* **THE PROBLEM**
Copy each line of the entries that contains the word "Blender".

(Part of a data file)
◇ ◇ ◇ ◇ ◇
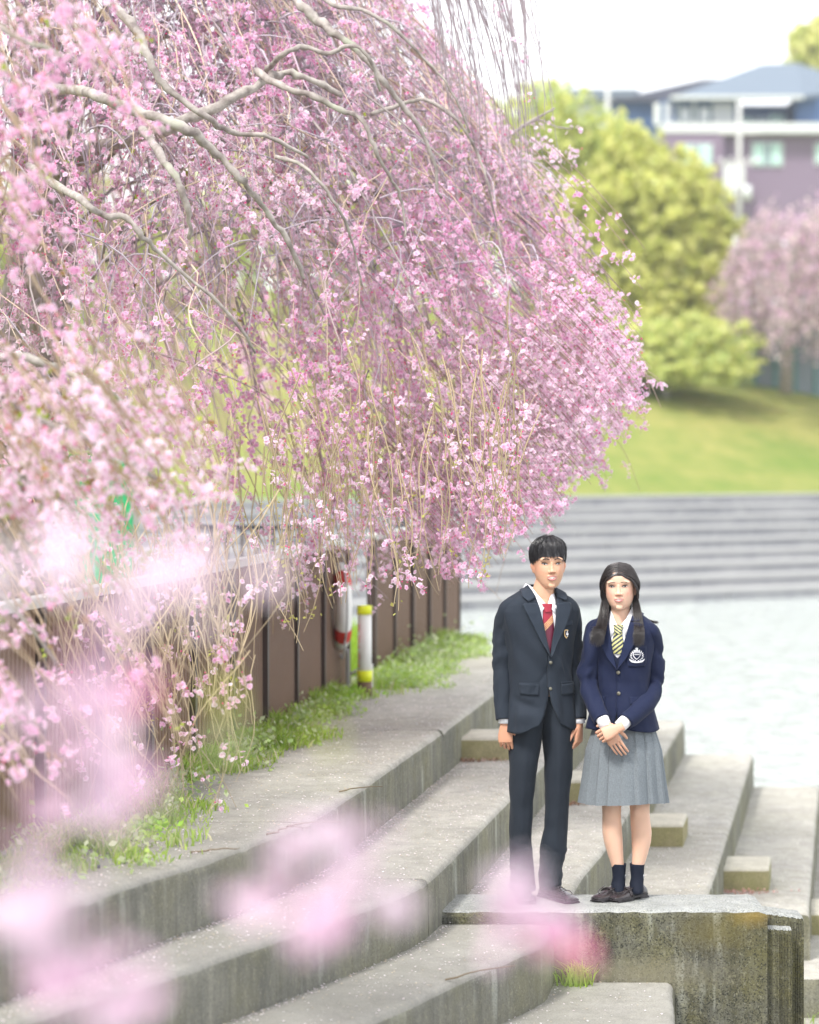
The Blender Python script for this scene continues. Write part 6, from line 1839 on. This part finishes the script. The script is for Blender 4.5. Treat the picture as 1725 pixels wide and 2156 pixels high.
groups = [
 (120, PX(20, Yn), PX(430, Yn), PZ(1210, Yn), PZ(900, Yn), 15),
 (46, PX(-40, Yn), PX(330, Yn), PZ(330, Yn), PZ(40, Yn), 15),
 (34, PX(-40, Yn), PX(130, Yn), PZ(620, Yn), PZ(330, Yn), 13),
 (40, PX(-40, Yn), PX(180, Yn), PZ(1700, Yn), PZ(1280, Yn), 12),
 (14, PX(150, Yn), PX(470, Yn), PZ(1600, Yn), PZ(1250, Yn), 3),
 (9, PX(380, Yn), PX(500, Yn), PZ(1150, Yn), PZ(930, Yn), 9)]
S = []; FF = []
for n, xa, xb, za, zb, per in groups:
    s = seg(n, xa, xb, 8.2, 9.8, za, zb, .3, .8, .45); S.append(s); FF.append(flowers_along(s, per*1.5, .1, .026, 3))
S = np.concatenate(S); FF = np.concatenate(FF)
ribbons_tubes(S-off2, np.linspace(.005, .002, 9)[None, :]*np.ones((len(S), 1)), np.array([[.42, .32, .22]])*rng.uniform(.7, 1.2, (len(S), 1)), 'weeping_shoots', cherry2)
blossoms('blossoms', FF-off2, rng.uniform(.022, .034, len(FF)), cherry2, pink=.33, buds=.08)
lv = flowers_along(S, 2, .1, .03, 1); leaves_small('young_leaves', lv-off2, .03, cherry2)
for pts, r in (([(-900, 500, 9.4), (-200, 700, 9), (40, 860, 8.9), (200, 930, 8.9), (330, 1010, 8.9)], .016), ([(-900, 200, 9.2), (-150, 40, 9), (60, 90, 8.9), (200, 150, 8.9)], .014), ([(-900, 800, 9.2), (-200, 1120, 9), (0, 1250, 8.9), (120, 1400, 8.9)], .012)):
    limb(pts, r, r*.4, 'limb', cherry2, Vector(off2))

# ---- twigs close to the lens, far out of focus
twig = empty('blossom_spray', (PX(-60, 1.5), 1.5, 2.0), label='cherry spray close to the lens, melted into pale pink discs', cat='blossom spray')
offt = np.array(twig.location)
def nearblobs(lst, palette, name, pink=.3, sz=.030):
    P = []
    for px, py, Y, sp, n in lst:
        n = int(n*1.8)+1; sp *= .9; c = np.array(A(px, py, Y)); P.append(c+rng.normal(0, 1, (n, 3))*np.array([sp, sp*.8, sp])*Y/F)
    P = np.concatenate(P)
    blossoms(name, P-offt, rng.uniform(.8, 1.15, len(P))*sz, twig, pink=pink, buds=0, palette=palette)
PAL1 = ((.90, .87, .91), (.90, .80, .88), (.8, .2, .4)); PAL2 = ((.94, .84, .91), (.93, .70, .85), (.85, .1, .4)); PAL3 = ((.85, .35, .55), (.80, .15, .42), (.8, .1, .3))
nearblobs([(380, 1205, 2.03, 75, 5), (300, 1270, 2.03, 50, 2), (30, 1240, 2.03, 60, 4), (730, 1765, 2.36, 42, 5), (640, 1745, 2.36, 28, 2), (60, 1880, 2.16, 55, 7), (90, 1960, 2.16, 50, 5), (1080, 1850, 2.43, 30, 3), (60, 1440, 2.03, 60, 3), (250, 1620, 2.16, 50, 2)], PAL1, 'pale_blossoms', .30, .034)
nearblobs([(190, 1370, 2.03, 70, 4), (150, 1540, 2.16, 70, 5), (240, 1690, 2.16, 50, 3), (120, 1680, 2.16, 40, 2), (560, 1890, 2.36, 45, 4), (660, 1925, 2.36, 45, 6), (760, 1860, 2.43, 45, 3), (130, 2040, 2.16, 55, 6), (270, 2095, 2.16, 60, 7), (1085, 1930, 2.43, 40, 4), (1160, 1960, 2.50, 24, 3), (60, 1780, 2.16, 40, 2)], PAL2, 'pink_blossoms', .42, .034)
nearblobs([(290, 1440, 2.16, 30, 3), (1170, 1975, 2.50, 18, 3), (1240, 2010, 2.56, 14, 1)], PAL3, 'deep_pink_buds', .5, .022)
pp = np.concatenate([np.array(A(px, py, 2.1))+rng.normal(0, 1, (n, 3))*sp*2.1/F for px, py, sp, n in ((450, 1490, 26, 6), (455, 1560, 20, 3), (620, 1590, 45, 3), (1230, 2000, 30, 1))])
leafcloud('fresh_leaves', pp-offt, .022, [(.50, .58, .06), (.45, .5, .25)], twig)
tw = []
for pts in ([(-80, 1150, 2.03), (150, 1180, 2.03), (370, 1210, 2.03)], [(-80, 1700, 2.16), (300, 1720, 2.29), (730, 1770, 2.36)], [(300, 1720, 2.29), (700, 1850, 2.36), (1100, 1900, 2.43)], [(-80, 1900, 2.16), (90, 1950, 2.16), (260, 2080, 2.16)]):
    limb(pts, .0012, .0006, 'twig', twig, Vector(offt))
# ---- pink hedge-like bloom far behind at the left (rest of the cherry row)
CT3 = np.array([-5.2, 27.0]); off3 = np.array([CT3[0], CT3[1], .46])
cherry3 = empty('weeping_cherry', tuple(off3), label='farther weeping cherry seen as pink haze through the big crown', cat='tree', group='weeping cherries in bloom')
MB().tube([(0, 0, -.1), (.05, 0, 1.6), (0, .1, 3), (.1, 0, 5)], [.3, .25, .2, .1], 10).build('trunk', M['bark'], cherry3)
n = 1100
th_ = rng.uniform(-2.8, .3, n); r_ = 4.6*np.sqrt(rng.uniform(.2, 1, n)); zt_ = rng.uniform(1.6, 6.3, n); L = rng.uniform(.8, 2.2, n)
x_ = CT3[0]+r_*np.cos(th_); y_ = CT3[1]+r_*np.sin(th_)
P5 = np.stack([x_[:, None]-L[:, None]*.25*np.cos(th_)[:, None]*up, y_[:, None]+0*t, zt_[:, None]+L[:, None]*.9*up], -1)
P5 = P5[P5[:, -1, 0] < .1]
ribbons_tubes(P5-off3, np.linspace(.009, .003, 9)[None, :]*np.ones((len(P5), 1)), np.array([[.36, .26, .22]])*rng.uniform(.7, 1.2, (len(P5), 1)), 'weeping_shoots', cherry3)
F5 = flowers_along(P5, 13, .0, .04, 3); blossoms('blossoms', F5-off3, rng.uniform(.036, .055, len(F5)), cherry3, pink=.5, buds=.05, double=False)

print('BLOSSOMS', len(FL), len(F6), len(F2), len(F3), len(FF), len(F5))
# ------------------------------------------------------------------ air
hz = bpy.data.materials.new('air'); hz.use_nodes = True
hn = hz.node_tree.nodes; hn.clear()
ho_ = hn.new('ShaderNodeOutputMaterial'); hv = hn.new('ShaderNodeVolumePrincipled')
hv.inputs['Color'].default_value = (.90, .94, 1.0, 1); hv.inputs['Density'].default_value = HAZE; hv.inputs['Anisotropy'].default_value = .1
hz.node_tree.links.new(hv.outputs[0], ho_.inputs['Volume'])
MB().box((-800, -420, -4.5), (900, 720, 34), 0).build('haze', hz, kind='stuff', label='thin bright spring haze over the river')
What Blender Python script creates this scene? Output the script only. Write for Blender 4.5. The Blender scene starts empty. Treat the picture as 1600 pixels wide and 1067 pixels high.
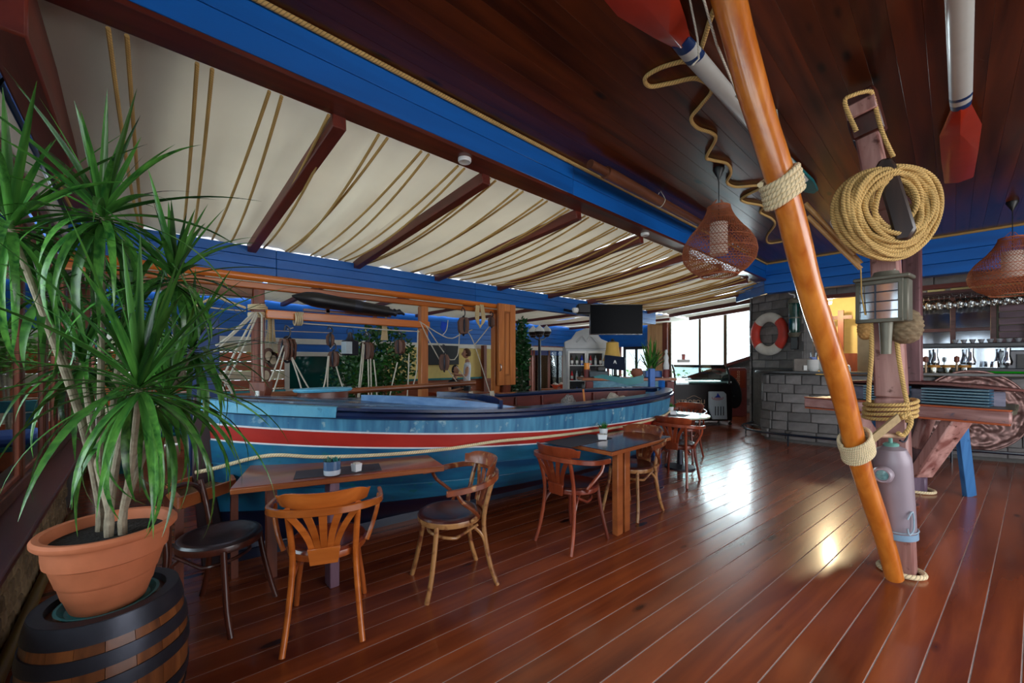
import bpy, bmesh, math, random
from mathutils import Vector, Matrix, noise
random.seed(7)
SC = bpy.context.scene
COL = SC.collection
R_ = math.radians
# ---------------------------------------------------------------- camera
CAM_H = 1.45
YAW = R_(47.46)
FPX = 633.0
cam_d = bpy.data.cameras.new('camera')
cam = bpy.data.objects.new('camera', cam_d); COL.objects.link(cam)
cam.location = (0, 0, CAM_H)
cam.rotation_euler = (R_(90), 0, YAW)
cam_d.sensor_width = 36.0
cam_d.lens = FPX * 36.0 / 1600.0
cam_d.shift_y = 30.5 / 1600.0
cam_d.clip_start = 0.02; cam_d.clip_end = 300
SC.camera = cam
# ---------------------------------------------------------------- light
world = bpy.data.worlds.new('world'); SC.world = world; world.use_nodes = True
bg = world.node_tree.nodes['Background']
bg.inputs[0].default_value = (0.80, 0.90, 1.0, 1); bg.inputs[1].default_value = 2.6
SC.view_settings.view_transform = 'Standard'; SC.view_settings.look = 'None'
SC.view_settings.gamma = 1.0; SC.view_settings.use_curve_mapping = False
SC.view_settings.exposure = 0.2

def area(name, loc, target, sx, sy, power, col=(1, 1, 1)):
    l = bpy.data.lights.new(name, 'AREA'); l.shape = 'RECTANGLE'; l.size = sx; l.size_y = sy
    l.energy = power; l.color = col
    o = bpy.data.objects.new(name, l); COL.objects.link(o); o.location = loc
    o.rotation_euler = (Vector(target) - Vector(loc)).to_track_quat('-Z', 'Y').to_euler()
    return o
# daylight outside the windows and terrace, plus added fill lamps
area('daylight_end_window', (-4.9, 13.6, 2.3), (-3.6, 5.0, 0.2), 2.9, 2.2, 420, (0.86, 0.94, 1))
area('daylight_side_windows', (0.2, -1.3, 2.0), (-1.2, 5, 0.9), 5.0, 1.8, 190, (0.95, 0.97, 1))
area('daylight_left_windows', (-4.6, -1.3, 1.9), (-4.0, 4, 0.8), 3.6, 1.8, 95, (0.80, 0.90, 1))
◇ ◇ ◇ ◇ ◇
* **TASK ANSWER**
The Blender Python script for this scene continues. Write part 6, from line 1839 on. This part finishes the script. The script is for Blender 4.5. Treat the picture as 1725 pixels wide and 2156 pixels high.
What Blender Python script creates this scene? Output the script only. Write for Blender 4.5. The Blender scene starts empty. Treat the picture as 1600 pixels wide and 1067 pixels high.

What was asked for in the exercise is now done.